TASK PROMPT: Show every line that has the string "from" in it.
------
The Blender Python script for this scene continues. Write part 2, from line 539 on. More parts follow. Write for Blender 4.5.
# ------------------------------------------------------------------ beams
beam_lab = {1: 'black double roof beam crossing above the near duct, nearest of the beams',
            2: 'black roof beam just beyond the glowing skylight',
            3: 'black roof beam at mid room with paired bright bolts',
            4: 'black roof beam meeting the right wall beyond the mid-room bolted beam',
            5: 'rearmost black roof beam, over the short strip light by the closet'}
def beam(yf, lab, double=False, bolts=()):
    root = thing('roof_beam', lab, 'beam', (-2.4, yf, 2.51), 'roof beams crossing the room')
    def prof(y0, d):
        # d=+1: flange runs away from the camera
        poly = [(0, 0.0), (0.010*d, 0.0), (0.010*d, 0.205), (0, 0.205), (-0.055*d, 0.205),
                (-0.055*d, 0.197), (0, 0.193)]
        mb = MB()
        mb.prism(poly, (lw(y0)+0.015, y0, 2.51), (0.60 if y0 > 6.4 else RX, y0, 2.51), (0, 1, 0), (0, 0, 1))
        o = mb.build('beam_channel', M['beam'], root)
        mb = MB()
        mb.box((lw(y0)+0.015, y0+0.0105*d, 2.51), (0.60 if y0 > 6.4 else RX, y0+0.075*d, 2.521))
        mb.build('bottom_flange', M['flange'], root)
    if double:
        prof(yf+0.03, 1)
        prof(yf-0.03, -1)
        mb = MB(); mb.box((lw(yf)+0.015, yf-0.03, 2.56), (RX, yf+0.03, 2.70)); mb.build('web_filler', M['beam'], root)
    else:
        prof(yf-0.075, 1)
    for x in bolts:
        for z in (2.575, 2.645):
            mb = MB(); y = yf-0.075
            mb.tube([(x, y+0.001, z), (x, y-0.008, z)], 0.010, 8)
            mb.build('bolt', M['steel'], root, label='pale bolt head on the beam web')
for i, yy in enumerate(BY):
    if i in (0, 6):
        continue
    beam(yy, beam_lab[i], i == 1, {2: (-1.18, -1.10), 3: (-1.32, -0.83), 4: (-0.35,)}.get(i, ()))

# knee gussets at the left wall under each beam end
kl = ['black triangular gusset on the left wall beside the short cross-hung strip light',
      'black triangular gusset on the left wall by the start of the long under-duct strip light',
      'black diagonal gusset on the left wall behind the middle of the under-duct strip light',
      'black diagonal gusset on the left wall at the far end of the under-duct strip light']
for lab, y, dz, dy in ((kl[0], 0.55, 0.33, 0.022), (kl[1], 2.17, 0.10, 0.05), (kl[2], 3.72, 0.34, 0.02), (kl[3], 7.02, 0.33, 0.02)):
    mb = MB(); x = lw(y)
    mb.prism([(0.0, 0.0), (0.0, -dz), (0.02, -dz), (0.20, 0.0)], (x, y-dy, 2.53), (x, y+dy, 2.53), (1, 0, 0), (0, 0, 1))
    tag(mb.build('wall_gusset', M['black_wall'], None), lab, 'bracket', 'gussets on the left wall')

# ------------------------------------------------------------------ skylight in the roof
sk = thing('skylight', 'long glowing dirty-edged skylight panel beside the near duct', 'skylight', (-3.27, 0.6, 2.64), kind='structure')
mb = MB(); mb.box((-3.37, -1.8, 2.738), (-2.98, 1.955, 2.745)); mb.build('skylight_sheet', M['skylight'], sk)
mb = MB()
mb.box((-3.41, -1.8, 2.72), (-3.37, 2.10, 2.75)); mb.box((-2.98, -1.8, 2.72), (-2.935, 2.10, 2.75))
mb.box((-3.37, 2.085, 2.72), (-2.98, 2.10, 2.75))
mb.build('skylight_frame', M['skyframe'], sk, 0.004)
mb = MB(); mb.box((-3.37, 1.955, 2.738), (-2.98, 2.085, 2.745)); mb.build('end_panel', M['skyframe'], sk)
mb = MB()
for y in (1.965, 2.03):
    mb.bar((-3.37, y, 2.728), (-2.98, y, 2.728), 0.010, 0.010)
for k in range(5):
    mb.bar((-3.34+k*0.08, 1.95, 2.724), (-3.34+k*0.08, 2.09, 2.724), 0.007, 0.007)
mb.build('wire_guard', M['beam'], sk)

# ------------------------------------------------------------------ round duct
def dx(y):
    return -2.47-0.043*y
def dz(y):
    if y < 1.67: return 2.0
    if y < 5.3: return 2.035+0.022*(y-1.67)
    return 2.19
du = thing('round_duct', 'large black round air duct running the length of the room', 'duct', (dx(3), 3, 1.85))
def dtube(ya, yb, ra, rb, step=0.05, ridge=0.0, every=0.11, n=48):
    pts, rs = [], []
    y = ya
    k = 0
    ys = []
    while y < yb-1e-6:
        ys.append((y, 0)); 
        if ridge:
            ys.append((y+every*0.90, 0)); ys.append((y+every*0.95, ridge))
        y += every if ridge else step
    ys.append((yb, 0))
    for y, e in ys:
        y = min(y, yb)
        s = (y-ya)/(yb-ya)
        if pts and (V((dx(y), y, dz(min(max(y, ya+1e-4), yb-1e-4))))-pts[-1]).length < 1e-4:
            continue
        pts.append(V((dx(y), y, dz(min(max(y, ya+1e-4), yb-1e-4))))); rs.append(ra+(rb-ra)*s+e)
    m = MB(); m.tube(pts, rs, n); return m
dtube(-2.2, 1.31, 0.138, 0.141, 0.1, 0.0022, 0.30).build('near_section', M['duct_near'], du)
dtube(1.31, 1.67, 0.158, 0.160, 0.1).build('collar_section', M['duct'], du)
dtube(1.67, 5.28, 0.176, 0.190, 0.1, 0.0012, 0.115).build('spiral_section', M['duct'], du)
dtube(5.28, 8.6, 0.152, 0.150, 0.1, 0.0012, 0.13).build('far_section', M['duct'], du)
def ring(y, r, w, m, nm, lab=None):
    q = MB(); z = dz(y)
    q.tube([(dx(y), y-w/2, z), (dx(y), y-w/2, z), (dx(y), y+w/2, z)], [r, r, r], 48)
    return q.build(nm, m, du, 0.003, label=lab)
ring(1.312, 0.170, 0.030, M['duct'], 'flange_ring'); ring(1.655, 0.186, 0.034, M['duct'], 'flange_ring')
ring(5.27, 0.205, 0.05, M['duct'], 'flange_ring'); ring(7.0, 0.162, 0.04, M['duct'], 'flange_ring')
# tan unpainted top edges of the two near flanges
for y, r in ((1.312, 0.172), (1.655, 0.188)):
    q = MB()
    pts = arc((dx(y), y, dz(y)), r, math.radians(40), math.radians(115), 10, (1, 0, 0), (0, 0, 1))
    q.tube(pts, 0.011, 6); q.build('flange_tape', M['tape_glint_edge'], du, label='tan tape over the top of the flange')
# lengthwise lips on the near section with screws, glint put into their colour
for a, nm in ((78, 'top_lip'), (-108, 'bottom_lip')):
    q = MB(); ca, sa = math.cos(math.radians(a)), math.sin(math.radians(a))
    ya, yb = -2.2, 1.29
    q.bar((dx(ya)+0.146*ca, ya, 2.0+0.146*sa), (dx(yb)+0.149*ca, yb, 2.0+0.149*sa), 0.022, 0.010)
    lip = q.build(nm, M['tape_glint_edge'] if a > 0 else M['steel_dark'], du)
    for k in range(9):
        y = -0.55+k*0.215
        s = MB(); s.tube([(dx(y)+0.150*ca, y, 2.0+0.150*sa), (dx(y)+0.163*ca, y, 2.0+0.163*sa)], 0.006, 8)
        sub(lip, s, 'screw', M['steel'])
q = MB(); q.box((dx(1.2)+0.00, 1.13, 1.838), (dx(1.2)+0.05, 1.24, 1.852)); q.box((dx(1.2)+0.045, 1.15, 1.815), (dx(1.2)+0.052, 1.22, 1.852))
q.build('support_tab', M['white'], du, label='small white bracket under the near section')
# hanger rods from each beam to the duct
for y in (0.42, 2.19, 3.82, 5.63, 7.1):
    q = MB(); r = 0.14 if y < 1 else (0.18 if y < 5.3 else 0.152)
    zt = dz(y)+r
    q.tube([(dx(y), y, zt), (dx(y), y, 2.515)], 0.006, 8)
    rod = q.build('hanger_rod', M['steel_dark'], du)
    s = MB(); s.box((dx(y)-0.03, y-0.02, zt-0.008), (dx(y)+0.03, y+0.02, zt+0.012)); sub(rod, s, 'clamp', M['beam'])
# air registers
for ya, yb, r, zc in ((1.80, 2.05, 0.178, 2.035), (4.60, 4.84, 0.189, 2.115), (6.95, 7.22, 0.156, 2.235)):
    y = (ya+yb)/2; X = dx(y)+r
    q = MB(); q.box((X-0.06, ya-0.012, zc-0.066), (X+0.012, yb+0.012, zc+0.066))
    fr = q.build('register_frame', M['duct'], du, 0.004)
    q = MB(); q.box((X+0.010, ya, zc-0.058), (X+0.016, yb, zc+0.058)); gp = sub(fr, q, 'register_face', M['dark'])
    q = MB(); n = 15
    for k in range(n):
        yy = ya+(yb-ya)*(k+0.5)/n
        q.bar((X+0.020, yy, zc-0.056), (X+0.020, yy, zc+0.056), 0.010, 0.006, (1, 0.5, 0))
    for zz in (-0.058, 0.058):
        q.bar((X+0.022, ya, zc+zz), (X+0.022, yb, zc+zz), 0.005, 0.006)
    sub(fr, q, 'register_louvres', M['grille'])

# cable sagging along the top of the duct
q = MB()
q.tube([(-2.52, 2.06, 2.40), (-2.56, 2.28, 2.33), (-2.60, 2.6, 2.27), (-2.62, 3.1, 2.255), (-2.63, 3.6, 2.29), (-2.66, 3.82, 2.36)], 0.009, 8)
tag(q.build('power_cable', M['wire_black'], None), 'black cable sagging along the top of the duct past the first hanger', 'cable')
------
ANSWER TO THIS EXERCISE:
The Blender Python script for this scene continues. Write part 2, from line 539 on. More parts follow. Write for Blender 4.5.
        # d=+1: flange runs away from the camera
# hanger rods from each beam to the duct